Zagrouba, who has criticised the President, was detained by police who stormed the bar association’s headquarters on Monday for the second time in two days.
The state TAP news agency quoted another of Zarouba’s attorneys, Boubaker Ben Thabet, as saying Zagrouba had been subjected to “systematic torture” during his detention.
Toumi Ben Farhat, another lawyer representing Zagrouba, said his colleague “was subjected to extremely severe torture”.
The interior ministry however says it strongly denied the allegation.
“We categorically deny that the lawyer was subjected to torture or ill-treatment. It is a scenario to escape responsibility after it was proven that he assaulted a policeman during a protest this week,” ministry official Fakher Bouzghaia said.
“All detention centres are equipped with surveillance cameras,” Bouzghaia added.

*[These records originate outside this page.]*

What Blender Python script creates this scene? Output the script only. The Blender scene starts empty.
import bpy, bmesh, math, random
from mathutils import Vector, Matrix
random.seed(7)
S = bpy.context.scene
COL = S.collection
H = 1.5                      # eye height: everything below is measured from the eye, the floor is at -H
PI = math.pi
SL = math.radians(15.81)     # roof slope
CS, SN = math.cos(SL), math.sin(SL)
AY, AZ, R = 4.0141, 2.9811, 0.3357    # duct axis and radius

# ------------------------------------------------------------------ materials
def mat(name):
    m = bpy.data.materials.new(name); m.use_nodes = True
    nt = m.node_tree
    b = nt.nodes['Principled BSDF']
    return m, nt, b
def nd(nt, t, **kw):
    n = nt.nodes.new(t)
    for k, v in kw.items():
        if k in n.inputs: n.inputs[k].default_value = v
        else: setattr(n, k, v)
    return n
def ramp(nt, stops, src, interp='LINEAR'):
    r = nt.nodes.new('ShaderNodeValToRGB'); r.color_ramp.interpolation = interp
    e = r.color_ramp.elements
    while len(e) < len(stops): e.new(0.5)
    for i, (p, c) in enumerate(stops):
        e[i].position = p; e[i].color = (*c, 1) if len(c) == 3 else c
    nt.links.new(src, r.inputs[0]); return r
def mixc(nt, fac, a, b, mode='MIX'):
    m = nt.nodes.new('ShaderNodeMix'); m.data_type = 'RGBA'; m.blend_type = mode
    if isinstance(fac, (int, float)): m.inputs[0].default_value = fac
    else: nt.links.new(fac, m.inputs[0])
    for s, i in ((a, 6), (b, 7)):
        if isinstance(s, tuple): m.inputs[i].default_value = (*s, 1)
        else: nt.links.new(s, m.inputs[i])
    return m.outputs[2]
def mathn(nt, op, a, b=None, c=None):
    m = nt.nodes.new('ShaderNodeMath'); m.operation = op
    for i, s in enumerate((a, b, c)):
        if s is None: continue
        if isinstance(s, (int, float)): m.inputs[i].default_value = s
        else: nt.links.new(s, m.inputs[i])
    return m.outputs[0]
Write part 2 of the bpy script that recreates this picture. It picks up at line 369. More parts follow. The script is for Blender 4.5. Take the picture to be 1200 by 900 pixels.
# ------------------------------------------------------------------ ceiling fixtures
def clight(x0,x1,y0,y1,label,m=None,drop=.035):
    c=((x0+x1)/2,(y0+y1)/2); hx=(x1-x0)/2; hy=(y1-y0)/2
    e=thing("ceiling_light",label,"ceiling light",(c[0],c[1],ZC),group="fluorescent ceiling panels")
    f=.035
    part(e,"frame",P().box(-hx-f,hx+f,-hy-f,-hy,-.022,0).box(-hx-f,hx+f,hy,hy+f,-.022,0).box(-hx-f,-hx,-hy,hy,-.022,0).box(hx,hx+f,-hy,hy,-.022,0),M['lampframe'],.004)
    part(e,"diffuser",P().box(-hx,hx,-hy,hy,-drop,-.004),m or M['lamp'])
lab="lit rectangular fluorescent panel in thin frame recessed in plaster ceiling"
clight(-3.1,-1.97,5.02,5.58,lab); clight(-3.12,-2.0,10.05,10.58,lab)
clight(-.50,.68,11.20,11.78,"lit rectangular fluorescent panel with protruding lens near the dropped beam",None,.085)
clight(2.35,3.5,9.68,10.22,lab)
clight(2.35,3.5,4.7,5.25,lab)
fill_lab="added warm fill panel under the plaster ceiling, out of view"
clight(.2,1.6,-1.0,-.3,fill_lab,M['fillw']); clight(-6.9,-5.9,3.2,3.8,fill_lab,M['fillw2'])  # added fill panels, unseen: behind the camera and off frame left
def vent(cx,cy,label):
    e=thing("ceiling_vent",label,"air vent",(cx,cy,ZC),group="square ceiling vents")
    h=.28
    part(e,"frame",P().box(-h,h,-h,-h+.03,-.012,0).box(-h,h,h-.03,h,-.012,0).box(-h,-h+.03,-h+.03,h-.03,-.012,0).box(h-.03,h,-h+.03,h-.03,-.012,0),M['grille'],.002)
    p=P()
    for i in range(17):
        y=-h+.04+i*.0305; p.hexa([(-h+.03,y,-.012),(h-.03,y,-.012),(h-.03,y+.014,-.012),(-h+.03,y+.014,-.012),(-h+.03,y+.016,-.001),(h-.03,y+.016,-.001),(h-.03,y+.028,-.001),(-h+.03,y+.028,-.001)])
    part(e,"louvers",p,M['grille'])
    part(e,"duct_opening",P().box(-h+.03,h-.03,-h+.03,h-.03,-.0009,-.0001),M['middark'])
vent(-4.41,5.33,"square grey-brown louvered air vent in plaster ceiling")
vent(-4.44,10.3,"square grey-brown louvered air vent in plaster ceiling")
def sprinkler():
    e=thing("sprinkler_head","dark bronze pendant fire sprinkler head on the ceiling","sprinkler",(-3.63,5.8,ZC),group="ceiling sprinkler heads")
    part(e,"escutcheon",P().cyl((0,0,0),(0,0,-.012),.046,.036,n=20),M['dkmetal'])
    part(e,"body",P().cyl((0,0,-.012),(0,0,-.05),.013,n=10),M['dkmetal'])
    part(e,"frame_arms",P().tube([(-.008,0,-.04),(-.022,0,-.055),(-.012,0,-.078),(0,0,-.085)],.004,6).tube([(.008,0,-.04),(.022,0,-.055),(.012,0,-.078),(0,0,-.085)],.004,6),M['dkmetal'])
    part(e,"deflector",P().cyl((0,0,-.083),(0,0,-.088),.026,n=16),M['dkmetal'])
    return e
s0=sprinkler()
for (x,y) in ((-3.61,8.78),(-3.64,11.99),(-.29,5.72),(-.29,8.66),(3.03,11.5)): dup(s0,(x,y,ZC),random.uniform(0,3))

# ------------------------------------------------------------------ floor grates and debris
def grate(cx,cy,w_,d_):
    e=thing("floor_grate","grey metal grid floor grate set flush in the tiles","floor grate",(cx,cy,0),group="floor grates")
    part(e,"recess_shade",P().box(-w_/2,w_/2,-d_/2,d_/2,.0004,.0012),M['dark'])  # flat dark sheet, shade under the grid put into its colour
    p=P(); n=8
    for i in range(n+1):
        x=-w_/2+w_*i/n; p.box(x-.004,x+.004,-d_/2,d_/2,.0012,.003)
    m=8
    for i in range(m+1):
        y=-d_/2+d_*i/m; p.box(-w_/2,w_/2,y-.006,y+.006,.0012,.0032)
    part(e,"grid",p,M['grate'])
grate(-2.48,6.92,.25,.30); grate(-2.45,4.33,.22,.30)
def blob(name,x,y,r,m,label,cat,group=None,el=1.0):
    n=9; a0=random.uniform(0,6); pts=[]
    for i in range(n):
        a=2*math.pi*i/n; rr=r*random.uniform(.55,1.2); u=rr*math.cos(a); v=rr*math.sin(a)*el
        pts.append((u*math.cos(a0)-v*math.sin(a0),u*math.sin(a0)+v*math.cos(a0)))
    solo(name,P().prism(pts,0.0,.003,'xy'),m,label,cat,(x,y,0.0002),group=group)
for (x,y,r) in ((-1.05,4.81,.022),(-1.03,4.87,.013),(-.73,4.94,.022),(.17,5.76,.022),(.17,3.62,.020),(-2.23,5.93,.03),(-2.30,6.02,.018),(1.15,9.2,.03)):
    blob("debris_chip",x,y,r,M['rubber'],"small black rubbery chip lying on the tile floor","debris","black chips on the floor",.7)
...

The country’s Bar Association said in a statement late on Wednesday that torture deserves criminal prosecution, saying it holds Ministry of Interior officers responsible. It also called for a nationwide strike on Thursday.
Heritage Times (HT) reports that Saied took office after free elections in 2019, but two years later shut down the elected parliament, going ahead to handpick loyalists as members of parliament in an election opposition said lacked transparency.
He has since ruled by decree, a move that he has said is necessary to take on what he calls a corrupt elite. Opposition has however described it as a coup.
With his five-year tenure coming to a close, there is nothing on ground to indicate that presidential polls would take place.
Despite assurance earlier that elections would hold, the Electoral Commission has not fixed a date.
This has led to protest in the country’s capital Tunis.